3. How did you settle on your price point for the app?

MS - We looked at the other applications that were roughly comparable and felt that we had a significantly better product than everything we were seeing. Most of the applications that display some sort of timepiece offered significantly less in terms of choice and were priced at $.99. We felt that we had a lot more to offer people (44 timepieces across 4 categories) and didn’t want to be at the same price point. Beyond that we also didn’t want it to become price prohibitive either; we’d rather make it available to larger number of people.
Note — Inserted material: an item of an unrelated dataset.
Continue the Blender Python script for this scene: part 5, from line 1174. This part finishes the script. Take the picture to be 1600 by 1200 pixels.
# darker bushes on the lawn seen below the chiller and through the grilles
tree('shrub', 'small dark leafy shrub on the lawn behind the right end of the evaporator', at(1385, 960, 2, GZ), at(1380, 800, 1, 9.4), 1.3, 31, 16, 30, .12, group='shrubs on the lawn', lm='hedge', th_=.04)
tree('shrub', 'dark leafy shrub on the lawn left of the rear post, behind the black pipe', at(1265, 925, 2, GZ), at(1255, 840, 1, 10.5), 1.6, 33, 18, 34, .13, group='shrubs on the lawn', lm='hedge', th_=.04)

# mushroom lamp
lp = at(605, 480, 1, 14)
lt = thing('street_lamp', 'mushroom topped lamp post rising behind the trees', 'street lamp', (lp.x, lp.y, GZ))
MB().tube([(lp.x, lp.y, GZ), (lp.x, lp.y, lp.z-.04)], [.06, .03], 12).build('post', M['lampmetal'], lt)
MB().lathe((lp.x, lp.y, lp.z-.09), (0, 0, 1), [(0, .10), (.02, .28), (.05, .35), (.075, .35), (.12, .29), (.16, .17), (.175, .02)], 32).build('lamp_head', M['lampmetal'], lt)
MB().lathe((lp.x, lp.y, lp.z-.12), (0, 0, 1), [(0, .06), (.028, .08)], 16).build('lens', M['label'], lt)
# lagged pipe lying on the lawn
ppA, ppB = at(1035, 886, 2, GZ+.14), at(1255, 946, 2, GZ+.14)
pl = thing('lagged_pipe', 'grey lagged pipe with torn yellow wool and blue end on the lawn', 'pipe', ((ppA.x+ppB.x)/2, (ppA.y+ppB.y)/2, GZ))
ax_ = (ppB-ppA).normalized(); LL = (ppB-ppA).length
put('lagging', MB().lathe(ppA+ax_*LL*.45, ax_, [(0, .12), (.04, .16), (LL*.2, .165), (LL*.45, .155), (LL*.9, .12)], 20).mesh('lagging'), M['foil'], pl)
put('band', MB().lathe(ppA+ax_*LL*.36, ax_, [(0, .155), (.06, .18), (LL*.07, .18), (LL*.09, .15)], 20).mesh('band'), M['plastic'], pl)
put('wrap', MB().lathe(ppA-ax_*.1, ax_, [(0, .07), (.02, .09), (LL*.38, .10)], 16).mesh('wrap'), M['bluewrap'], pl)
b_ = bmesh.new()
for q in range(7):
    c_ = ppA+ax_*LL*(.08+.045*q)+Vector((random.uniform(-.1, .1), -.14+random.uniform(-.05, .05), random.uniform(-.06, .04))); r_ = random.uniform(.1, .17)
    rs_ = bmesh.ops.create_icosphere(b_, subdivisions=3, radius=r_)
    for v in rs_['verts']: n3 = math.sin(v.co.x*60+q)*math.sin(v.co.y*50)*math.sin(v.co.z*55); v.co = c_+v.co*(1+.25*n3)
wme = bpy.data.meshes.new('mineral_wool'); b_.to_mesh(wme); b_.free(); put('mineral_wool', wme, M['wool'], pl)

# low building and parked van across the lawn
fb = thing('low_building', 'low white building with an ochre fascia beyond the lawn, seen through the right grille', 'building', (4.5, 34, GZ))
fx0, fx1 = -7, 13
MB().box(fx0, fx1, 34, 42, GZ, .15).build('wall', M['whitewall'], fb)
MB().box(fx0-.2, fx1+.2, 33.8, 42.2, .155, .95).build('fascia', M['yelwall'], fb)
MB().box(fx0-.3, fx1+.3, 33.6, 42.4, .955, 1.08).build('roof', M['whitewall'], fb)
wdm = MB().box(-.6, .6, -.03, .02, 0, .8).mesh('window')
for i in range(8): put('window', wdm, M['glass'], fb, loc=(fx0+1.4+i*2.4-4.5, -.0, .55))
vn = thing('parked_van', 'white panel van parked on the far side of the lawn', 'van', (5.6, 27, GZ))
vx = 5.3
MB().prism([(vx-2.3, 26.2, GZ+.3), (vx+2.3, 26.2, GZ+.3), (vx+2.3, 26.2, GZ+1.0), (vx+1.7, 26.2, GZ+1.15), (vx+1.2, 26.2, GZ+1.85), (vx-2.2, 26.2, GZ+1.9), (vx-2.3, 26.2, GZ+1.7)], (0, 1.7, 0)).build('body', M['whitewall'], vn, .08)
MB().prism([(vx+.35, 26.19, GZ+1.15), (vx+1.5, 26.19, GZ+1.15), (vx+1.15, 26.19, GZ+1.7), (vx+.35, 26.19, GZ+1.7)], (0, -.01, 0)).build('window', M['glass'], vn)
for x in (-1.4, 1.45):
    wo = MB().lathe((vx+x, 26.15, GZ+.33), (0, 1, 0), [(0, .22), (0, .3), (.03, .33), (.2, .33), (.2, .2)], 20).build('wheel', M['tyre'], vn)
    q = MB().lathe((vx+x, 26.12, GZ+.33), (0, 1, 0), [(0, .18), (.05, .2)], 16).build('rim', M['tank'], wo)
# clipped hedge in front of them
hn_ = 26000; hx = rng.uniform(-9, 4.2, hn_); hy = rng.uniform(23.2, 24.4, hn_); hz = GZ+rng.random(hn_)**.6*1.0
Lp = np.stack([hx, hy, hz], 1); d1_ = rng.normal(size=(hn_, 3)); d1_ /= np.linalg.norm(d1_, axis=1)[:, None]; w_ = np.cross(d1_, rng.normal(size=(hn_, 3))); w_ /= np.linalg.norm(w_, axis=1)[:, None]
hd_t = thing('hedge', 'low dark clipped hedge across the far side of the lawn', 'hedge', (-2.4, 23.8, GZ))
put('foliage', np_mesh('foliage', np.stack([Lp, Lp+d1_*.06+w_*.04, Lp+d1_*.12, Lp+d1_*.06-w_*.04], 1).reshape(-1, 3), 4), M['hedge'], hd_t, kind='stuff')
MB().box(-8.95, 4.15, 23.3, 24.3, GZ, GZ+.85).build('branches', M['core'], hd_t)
Most of the applications for the iPhone are modestly priced anyway so we settled on $1.99.

4. Roughly how many units have you sold?

MS - Well it’s only been out 3 days, but so far so good, it’s at about 100.
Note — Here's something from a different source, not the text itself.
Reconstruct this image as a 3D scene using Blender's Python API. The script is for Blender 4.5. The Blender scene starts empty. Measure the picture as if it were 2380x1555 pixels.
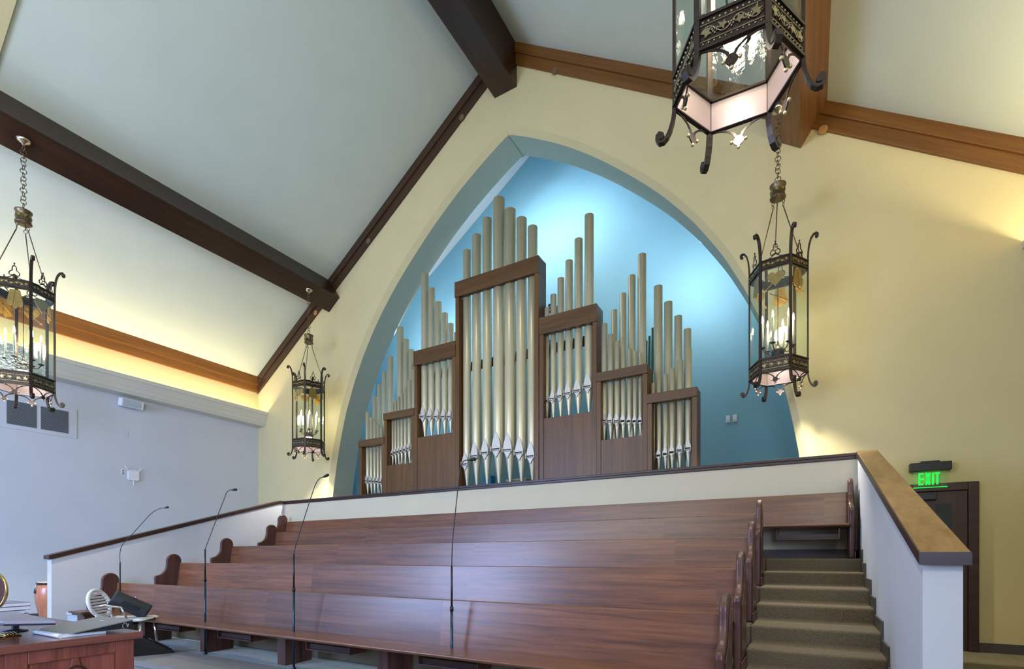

5. How did you like the developer tools provided in the iPhone SDK? Is there anything missing?

TL - Apple does a great job with the SDK. Simply fantastic that there is absolutely no cost to get started with the tools and the iPhone simulator.

6. Is your company privately owned? Venture backed?
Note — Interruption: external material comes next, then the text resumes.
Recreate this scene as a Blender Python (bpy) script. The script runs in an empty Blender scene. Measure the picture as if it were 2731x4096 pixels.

MS - Both companies which collaborated on this application are privately owned.

7. What are some of the other iPhone apps that you like?

TL - MileBug filled an exact need I had keeping track of vehicle mileage for tax purposes. Others were too fancy or had complicating features that I didn’t need. Just as often illustrated by Apple, simple is better. Wikiamo is another very handy app that just makes looking up trivia so much easier and faster.

8. What kind of features should Apple implement in future versions of the iPhone / SDK?

TL - I’d love to see the battery level exposed in the API. In Timepieces some of the antique clocks have these winding strength indicators that, originally, told the user when it needed to be wound. I really wanted to hook that up to the phone’s battery charge level but found that it wasn’t possible. So, now they count down at a rate that varies based on the particular clock and how long the app has been running. Unfortunately not nearly as interesting or as useful.

9. What¹s the development cycle for iPhone apps like?

TL - Pretty much the usual code → compile → test → repeat sort of process. Certainly not as fast as working in an interpreted language but, with today’s Macs the compile step doesn’t take very long so one doesn’t notice it too much. Main different thing with the iPhone is dealing with all the “fiddly bits” involving certificates to identify yourself, your company, signing the app and such.

10. Are you working on any other apps that you will be releasing soon?

TL - Not right this very moment but certainly have some ideas that will be started in the new year.

MS - We might do a follow on to this one, since it's based on the same overall API as the original java application which will allow us to easily add additional clocks. We may do a few versions such as our favorite pocket watches, military timepieces, wristwatches, etc. I have a lot of others stored up that can be added in the future.